During the personal hearing, however, the Engagement Partner admitted that non-verification of compliance with the applicable provisions regarding appointment was a "lacuna" on his part.

 

Court Order / Findings

NFRA held that:

1. Invalid Acceptance of Audit Engagement

The Engagement Partner failed to verify whether the appointment as Branch Statutory Auditor complied with Section 139 of the Companies Act, 2013.

The shareholders had approved only Chaturvedi & Shah as the statutory auditor for DHFL and all its branches. No separate branch statutory auditors were appointed or ratified.

Accordingly, acceptance of the engagement and issuance of Independent Branch Auditors' Reports were legally invalid.

 

2. Violation of Ethical Requirements and SA 200

The Engagement Partner failed to:

  • Exercise professional skepticism,
  • Exercise due diligence,
  • Ensure professional competence,
  • Verify legal validity of appointment.

This constituted violation of SA 200 and the ICAI Code of Ethics.

 

3. Non-Compliance with SA 210 (Audit Engagements)

NFRA found that:

  • No valid engagement letter compliant with SA 210 existed.
  • Audit objectives, responsibilities and reporting framework were inadequately documented.
  • The Engagement Partner failed to properly understand and document the scope and nature of the engagement.

 

4. Non-Compliance with SA 230 (Audit Documentation)

NFRA observed significant deficiencies in audit documentation.

The audit file lacked evidence relating to:

  • Understanding branch operations,
  • Internal controls,
  • Audit planning,
  • Materiality determination,
  • IT controls,
  • Previous audit observations,
  • Verification of trial balance items,
  • Loan verification procedures,
  • KYC and anti-money laundering checks.

NFRA held that oral explanations cannot substitute audit documentation.

 

5. Non-Compliance with SA 700

NFRA held that the unmodified audit opinion was unsupported because:

  • Materiality was not determined.
  • Risk assessments were not documented.
  • Sampling methodology was absent.
  • Audit conclusions were not documented.

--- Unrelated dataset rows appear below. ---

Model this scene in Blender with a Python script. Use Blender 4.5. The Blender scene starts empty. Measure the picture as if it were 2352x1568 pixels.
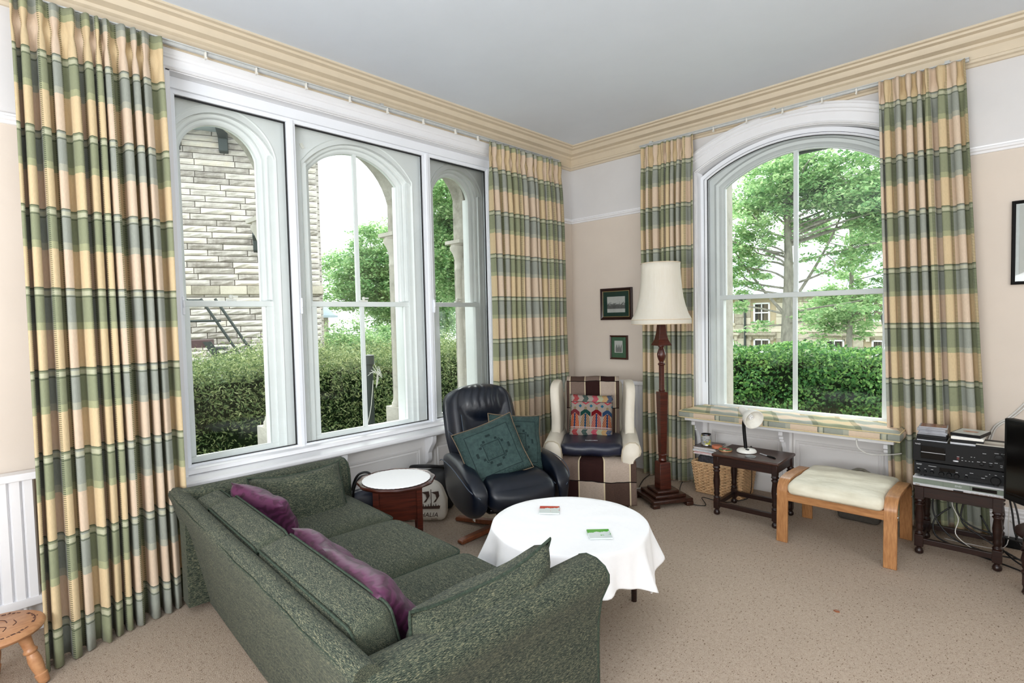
import bpy, bmesh, math, random
import numpy as np
from mathutils import Vector, Matrix, Euler
random.seed(7); rng = np.random.default_rng(7)
PI = math.pi
S = 1.14                      # builder units -> metres
sc = bpy.context.scene
COL = sc.collection

# ------------------------------------------------------------------ camera, sky, lights, exposure
def make_camera():
    cam = bpy.data.cameras.new('camera'); o = bpy.data.objects.new('camera', cam); COL.objects.link(o)
    yaw, pitch, roll = [math.radians(a) for a in (43.99606, 2.417304, 1.277068)]
    f = Vector((-math.sin(yaw)*math.cos(pitch), math.cos(yaw)*math.cos(pitch), -math.sin(pitch)))
    r = Vector((math.cos(yaw), math.sin(yaw), 0)); d = f.cross(r)
    c, s = math.cos(roll), math.sin(roll)
    r2 = c*r + s*d; d2 = -s*r + c*d
    m = Matrix((r2, -d2, -f)).transposed().to_4x4()
    m.translation = Vector((0, 0, 1.36*S))
    o.matrix_world = m
    cam.sensor_width = 36; cam.lens = 36*1242.06/2352; cam.clip_start = .02; cam.clip_end = 300
    sc.camera = o
make_camera()

sc.view_settings.view_transform = 'Standard'; sc.view_settings.look = 'None'
sc.view_settings.gamma = 1; sc.view_settings.use_curve_mapping = False
sc.view_settings.exposure = 0.5
try:
    sc.cycles.use_denoising = True
    sc.cycles.max_bounces = 10; sc.cycles.diffuse_bounces = 5; sc.cycles.transparent_max_bounces = 24
    sc.cycles.caustics_reflective = False; sc.cycles.caustics_refractive = False
    sc.cycles.sample_clamp_indirect = 8
except Exception: pass

w = bpy.data.worlds.new('overcast_sky'); sc.world = w; w.use_nodes = True
nt = w.node_tree; nt.nodes.clear()
wo = nt.nodes.new('ShaderNodeOutputWorld'); bg = nt.nodes.new('ShaderNodeBackground')
bg.inputs[0].default_value = (.92, .97, 1.0, 1); bg.inputs[1].default_value = 2.6
nt.links.new(bg.outputs[0], wo.inputs[0])

def area(name, loc, target, sx, sy, power, col):
    l = bpy.data.lights.new(name, 'AREA'); l.shape = 'RECTANGLE'; l.size = sx*S; l.size_y = sy*S
    l.energy = power; l.color = col
    o = bpy.data.objects.new(name, l); COL.objects.link(o); o.location = Vector(loc)*S
    o.rotation_euler = (Vector(target)-Vector(loc)).to_track_quat('-Z', 'Y').to_euler()
    return o
sun = bpy.data.lights.new('sun_behind_cloud', 'SUN'); sun.energy = 4.2; sun.angle = math.radians(42); sun.color = (1, .97, .92)
so = bpy.data.objects.new('sun_behind_cloud', sun); COL.objects.link(so); so.rotation_euler = Vector((.50, -.42, -.76)).to_track_quat('-Z', 'Y').to_euler()
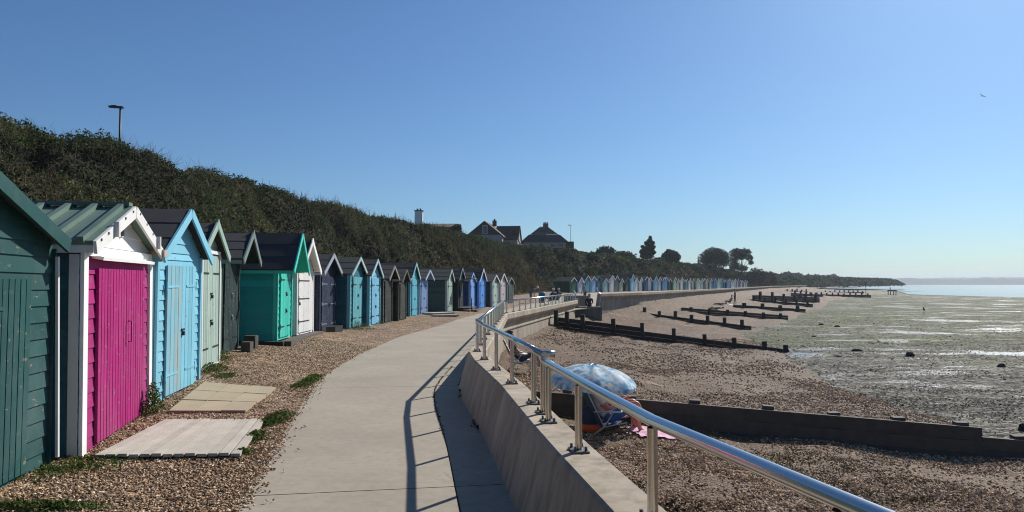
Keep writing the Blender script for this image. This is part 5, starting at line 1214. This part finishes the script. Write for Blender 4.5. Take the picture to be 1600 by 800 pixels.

Therefore, reasonable assurance required under SA 700 was not established.

 

6. Violations of Additional Standards on Auditing

NFRA further found non-compliance with:

  • SA 300 – Planning an Audit of Financial Statements
  • SA 315 – Identifying and Assessing Risks of Material Misstatement
  • SA 320 – Materiality in Planning and Performing an Audit
  • SA 330 – Auditor's Responses to Assessed Risks
  • SA 510 – Initial Audit Engagements – Opening Balances
  • SA 520 – Analytical Procedures
  • SA 530 – Audit Sampling
  • SA 580 – Written Representations

 

Important Clarification

NFRA clarified that:

  • Even though the appointment itself was legally invalid, the audit work was still examined because the branch audit reports had been relied upon by the statutory auditor of DHFL.
  • Acceptance of an audit assignment without verifying legal validity of appointment amounts to professional misconduct.
  • Audit documentation is not a mere procedural formality but a fundamental requirement supporting the audit opinion.
  • Reliance on prior-year files without proper cross-referencing and documentation in the current audit file does not satisfy Standards on Auditing.
  • An audit opinion unsupported by documented audit evidence cannot be considered a valid audit opinion.

 

Sections Involved

Companies Act, 2013

  • Section 132(4)
  • Section 139
  • Section 140
  • Section 143(8)
  • Section 143(10)

Chartered Accountants Act, 1949

  • Section 22

First Schedule – Part I

  • Clause (9)

Second Schedule – Part I

  • Clause (7)
  • Clause (8)
  • Clause (9)

NFRA Rules, 2018

  • Rule 11(6)

Standards on Auditing (SAs)

  • SA 200
  • SA 210
  • SA 230
  • SA 300
  • SA 315
  • SA 320
  • SA 330
  • SA 510
  • SA 520
  • SA 530
  • SA 580
  • SA 700

 

Penalty Imposed

NFRA imposed the following sanctions:

Monetary Penalty

₹1,00,000 (One Lakh Rupees)

Debarment

One-year debarment from:

  • Being appointed as an auditor,
  • Being appointed as an internal auditor,
  • Undertaking any audit of financial statements,
  • Conducting internal audits of any company or body corporate.